Korea’s Sovereign Credit Rating Maintains ‘A- Stable’

Posted January. 17, 2003 22:32,   

한국어

John Chambers, chairman of the sovereign credit ratings committee at Standard & Poors (S&P), a global credit rating agency in New York, said on Jan. 17 in an email interview with Dong-a Ilbo, “We think President-elect Roh will maintain the basic economic and diplomatic policies of the Kim Dae-jung government. The current Korean policies are well combined with the global trend regarding trade and capital market.”

The remark is noteworthy because it came amid different assessments over the policies of the new government.

In relation to Korea’s credit rating of which prospects vary, he said, “Korea will maintain ‘A- stable’. Here it means the credit rating could be up or down.”

“Only 18% of the countries with such rating were upgraded in the subsequent rating for the last 10 years,” he added.
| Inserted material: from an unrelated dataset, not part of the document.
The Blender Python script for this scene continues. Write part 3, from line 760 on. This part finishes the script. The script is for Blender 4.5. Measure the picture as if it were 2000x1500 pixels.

Even the same sovereign credit ratings are differentiated from positive to stable and to negative. “If a country expects an upgrade, it should pass a stage of positive,” he added.

Regarding the influence of the military threat on the credit rating, Chambers said, “In fact, Korea and Israel are faced with outside military threats. But in case of Israel, it faces Intifada and its deficits are aggravating.” Currently, Israel’s sovereign credit rating is ‘A- negative.’

The sovereign credit ratings are determined by 10 factors. According to the recent data of S&P and Salomon Smith Barney (SSB), Korea is ahead of other A level countries in terms of all areas such as economic prospects, financial soundness, sovereign debt and foreign currency reserves, with an exception of political stability including wars and a domestic conflict.